_REQUEST_
Please transcribe the data below exactly. Leave the pictures out.

BEGIN GIVEN MATERIAL

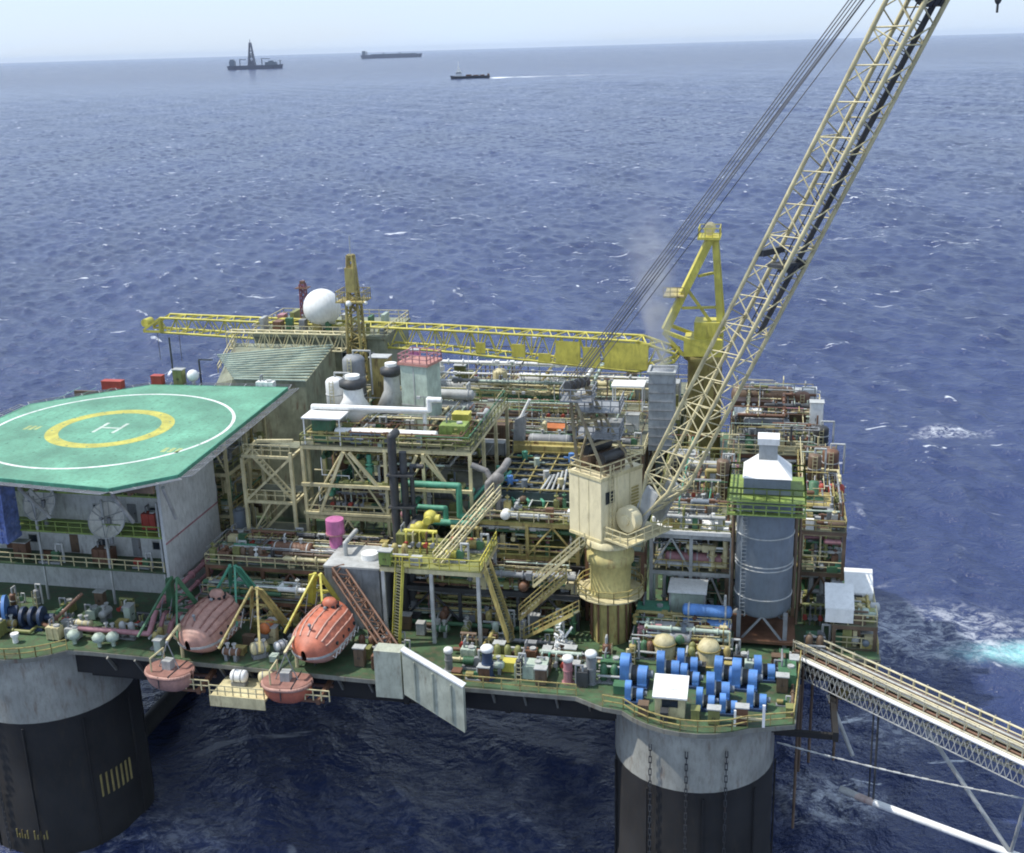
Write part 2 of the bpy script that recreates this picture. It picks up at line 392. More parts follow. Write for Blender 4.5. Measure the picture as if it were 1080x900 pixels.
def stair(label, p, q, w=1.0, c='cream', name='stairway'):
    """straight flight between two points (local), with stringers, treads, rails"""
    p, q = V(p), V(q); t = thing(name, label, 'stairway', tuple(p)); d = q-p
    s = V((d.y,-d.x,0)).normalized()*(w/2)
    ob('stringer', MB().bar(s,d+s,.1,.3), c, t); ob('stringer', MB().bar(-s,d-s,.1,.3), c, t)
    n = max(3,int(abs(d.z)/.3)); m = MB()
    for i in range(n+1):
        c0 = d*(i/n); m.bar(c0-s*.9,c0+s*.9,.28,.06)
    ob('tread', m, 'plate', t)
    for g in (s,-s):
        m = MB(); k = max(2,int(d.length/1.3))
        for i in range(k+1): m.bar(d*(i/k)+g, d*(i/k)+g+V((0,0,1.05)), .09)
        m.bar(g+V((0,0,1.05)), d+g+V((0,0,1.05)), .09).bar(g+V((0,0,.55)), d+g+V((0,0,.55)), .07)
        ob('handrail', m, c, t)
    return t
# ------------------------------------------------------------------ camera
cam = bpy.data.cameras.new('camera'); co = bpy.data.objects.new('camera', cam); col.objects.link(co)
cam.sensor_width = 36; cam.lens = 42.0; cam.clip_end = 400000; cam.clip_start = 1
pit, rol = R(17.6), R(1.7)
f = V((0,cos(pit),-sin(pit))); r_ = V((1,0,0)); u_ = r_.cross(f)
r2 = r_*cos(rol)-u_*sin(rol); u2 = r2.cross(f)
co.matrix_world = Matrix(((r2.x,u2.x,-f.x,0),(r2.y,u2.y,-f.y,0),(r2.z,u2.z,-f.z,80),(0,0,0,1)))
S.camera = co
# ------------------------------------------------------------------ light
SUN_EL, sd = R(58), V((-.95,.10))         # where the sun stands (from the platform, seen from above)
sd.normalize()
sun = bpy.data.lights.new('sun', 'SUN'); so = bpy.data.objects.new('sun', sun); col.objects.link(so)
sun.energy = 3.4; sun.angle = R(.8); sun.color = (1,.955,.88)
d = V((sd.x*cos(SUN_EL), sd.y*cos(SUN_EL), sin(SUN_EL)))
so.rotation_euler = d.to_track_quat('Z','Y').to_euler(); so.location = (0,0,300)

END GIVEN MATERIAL

_SOLUTION TO THIS PROBLEM_
Write part 2 of the bpy script that recreates this picture. It picks up at line 392. More parts follow. Write for Blender 4.5. Measure the picture as if it were 1080x900 pixels.
def stair(label, p, q, w=1.0, c='cream', name='stairway'):
    """straight flight between two points (local), with stringers, treads, rails"""
    p, q = V(p), V(q); t = thing(name, label, 'stairway', tuple(p)); d = q-p
    s = V((d.y,-d.x,0)).normalized()*(w/2)
    ob('stringer', MB().bar(s,d+s,.1,.3), c, t); ob('stringer', MB().bar(-s,d-s,.1,.3), c, t)
    n = max(3,int(abs(d.z)/.3)); m = MB()
    for i in range(n+1):
        c0 = d*(i/n); m.bar(c0-s*.9,c0+s*.9,.28,.06)
    ob('tread', m, 'plate', t)
    for g in (s,-s):
        m = MB(); k = max(2,int(d.length/1.3))
        for i in range(k+1): m.bar(d*(i/k)+g, d*(i/k)+g+V((0,0,1.05)), .09)
        m.bar(g+V((0,0,1.05)), d+g+V((0,0,1.05)), .09).bar(g+V((0,0,.55)), d+g+V((0,0,.55)), .07)
        ob('handrail', m, c, t)
    return t
# ------------------------------------------------------------------ camera
cam = bpy.data.cameras.new('camera'); co = bpy.data.objects.new('camera', cam); col.objects.link(co)
cam.sensor_width = 36; cam.lens = 42.0; cam.clip_end = 400000; cam.clip_start = 1
pit, rol = R(17.6), R(1.7)
f = V((0,cos(pit),-sin(pit))); r_ = V((1,0,0)); u_ = r_.cross(f)
r2 = r_*cos(rol)-u_*sin(rol); u2 = r2.cross(f)
co.matrix_world = Matrix(((r2.x,u2.x,-f.x,0),(r2.y,u2.y,-f.y,0),(r2.z,u2.z,-f.z,80),(0,0,0,1)))
S.camera = co
# ------------------------------------------------------------------ light
SUN_EL, sd = R(58), V((-.95,.10))         # where the sun stands (from the platform, seen from above)
sd.normalize()
sun = bpy.data.lights.new('sun', 'SUN'); so = bpy.data.objects.new('sun', sun); col.objects.link(so)
sun.energy = 3.4; sun.angle = R(.8); sun.color = (1,.955,.88)
d = V((sd.x*cos(SUN_EL), sd.y*cos(SUN_EL), sin(SUN_EL)))
so.rotation_euler = d.to_track_quat('Z','Y').to_euler(); so.location = (0,0,300)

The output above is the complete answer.